▶ STATED GOAL: Without the pictures, print the lines running from the beginning of the material to the line containing "scene.camera = cam", both ends included.

▶ MATERIAL PROVIDED:
>>

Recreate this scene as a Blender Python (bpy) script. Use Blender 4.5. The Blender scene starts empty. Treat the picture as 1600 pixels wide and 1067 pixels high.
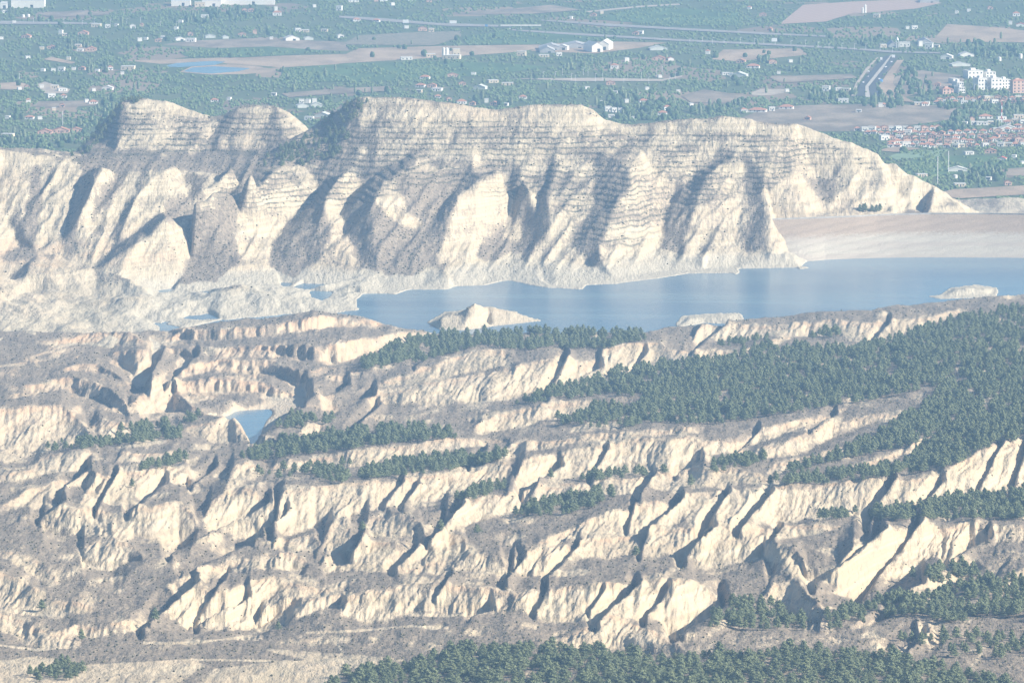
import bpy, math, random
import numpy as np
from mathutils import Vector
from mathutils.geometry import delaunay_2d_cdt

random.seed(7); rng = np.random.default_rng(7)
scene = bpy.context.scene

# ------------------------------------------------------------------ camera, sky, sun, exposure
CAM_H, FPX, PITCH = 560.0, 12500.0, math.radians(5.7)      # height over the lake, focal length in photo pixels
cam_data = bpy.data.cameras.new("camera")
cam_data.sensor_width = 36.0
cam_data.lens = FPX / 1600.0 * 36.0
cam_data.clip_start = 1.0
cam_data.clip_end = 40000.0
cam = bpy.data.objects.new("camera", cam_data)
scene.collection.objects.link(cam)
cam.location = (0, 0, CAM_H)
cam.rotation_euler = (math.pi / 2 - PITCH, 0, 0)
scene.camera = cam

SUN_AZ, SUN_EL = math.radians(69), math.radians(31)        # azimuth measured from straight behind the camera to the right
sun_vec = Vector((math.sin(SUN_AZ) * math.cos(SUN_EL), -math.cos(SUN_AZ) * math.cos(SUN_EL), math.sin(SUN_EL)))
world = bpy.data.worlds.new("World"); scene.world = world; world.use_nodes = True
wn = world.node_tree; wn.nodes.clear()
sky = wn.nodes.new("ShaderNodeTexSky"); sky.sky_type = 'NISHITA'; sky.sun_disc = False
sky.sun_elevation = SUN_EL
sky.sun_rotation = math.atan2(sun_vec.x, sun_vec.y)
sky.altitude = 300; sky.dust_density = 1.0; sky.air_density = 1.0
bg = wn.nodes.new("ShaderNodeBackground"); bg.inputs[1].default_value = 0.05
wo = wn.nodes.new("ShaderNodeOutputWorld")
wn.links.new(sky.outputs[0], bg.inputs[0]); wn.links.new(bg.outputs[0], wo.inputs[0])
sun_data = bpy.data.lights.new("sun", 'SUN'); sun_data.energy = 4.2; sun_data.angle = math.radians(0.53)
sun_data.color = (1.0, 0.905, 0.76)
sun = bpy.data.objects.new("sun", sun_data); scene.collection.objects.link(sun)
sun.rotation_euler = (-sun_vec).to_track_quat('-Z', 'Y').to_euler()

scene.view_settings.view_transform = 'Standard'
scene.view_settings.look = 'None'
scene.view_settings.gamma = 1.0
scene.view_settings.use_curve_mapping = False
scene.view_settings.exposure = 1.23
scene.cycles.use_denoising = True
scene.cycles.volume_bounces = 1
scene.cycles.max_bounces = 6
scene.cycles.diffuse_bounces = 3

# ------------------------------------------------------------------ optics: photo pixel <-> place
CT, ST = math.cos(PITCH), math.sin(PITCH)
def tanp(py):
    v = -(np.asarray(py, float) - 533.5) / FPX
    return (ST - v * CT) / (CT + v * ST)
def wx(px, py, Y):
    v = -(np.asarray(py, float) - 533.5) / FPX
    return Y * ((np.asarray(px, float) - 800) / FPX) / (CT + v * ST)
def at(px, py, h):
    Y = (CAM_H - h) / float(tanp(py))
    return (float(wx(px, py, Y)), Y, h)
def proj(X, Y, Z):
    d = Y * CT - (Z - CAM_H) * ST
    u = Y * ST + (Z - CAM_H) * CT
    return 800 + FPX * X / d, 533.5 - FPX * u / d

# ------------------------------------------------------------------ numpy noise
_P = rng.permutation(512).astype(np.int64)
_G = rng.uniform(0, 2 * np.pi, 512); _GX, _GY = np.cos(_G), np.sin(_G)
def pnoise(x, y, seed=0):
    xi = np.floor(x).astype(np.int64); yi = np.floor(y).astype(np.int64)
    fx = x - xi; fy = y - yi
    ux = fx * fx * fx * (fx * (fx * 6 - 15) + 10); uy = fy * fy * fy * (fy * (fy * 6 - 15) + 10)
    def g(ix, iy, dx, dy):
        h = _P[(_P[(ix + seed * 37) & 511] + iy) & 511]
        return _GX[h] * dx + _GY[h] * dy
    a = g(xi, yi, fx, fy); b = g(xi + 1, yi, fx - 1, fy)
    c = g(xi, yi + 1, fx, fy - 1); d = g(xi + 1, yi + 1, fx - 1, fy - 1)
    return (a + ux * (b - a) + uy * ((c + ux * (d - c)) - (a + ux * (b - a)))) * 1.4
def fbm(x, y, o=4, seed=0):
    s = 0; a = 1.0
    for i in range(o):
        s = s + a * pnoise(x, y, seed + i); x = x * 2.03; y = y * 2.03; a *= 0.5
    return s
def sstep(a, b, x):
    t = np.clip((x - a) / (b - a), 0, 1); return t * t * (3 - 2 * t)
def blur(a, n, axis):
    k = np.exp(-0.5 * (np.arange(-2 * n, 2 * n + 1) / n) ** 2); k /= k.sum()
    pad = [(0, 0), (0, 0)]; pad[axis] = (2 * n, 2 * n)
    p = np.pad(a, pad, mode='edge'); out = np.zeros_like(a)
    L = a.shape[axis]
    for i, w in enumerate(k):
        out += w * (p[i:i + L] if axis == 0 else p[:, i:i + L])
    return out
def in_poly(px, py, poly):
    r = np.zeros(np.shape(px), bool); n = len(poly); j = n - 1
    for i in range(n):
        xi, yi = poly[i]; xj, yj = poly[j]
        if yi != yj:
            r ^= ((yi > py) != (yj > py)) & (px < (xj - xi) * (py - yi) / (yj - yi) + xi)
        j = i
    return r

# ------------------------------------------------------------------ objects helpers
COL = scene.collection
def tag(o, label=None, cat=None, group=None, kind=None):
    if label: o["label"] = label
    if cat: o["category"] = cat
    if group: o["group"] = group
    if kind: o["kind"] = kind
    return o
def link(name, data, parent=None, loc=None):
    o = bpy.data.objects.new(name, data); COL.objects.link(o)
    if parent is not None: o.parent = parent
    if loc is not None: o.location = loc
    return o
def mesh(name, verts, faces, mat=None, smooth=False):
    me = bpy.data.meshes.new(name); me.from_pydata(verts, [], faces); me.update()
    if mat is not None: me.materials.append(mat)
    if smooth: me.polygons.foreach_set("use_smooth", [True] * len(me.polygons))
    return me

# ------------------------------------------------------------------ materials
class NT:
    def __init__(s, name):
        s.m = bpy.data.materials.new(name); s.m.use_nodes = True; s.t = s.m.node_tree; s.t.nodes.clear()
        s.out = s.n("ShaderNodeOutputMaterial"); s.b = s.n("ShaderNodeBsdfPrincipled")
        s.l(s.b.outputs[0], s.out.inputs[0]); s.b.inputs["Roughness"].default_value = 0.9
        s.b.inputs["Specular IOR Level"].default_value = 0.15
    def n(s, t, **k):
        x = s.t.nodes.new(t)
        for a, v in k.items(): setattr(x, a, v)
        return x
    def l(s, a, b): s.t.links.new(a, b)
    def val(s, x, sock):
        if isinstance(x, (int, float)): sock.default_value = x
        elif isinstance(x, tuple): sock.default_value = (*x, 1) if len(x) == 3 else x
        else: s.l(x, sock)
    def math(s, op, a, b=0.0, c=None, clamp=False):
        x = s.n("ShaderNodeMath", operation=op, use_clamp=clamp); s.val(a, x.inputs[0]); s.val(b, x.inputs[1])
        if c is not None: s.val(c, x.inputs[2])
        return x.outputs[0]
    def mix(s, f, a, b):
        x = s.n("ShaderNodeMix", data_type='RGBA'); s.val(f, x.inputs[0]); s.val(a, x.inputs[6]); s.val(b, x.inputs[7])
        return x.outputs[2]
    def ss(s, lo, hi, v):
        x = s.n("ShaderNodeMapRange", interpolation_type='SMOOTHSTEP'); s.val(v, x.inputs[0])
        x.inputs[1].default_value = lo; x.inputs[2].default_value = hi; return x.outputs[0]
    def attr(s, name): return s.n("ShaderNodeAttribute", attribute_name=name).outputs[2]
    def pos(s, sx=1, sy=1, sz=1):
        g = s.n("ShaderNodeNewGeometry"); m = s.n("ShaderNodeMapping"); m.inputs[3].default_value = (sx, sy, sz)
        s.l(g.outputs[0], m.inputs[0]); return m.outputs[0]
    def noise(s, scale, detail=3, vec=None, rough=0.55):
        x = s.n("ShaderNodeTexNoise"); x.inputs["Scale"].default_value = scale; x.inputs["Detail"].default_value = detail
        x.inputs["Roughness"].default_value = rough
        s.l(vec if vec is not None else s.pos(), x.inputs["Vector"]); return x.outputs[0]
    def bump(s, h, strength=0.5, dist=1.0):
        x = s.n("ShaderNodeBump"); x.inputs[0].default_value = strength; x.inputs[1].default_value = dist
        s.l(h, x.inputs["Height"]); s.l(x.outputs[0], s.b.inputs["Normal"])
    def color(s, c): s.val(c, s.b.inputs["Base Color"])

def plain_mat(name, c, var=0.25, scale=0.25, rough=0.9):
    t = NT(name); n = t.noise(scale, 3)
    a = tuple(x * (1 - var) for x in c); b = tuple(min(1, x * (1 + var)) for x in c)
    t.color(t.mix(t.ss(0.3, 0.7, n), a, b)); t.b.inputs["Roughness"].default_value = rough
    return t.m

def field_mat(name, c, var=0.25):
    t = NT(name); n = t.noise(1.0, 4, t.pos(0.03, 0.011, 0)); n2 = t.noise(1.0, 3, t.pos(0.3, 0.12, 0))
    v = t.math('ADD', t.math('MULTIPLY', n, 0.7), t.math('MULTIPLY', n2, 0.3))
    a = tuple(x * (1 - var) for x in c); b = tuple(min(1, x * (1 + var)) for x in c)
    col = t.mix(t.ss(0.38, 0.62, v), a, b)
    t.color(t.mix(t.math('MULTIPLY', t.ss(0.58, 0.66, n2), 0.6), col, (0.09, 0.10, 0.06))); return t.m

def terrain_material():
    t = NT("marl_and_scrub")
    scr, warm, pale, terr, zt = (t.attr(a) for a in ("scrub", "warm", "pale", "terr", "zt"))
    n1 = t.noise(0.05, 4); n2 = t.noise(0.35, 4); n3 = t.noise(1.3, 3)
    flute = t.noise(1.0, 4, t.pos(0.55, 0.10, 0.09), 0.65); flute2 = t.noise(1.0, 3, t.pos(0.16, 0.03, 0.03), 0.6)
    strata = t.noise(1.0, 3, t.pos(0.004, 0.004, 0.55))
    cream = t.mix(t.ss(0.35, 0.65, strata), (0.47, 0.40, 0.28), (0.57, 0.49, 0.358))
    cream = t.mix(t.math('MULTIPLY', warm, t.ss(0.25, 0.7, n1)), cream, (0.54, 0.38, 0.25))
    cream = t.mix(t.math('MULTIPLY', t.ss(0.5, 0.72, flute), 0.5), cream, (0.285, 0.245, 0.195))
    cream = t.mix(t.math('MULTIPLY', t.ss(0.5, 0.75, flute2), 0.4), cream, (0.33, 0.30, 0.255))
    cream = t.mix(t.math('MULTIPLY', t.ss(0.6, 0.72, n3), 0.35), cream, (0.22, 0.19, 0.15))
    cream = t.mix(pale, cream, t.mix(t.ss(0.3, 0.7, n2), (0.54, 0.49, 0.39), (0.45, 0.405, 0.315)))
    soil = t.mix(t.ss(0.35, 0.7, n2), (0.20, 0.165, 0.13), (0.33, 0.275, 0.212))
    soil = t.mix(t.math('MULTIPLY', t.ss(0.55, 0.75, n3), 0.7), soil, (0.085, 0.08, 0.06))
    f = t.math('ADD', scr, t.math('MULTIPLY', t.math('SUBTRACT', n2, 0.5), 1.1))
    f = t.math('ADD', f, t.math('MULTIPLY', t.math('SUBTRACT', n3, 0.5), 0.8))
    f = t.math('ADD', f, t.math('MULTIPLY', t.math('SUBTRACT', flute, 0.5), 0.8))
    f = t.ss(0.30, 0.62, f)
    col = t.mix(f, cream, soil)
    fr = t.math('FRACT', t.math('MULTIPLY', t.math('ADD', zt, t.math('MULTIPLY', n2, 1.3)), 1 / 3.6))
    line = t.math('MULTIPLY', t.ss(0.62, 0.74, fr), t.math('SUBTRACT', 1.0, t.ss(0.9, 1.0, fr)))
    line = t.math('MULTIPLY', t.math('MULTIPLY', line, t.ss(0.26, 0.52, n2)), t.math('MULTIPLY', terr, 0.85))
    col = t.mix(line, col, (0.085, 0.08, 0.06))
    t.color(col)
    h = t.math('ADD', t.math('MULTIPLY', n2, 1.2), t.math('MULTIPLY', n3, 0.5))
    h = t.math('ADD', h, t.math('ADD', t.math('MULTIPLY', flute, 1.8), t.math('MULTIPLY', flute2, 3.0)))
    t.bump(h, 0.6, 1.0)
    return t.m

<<

▶ WRITTEN REPLY:
Recreate this scene as a Blender Python (bpy) script. Use Blender 4.5. The Blender scene starts empty. Treat the picture as 1600 pixels wide and 1067 pixels high.
import bpy, math, random
import numpy as np
from mathutils import Vector
from mathutils.geometry import delaunay_2d_cdt

random.seed(7); rng = np.random.default_rng(7)
scene = bpy.context.scene

# ------------------------------------------------------------------ camera, sky, sun, exposure
CAM_H, FPX, PITCH = 560.0, 12500.0, math.radians(5.7)      # height over the lake, focal length in photo pixels
cam_data = bpy.data.cameras.new("camera")
cam_data.sensor_width = 36.0
cam_data.lens = FPX / 1600.0 * 36.0
cam_data.clip_start = 1.0
cam_data.clip_end = 40000.0
cam = bpy.data.objects.new("camera", cam_data)
scene.collection.objects.link(cam)
cam.location = (0, 0, CAM_H)
cam.rotation_euler = (math.pi / 2 - PITCH, 0, 0)
scene.camera = cam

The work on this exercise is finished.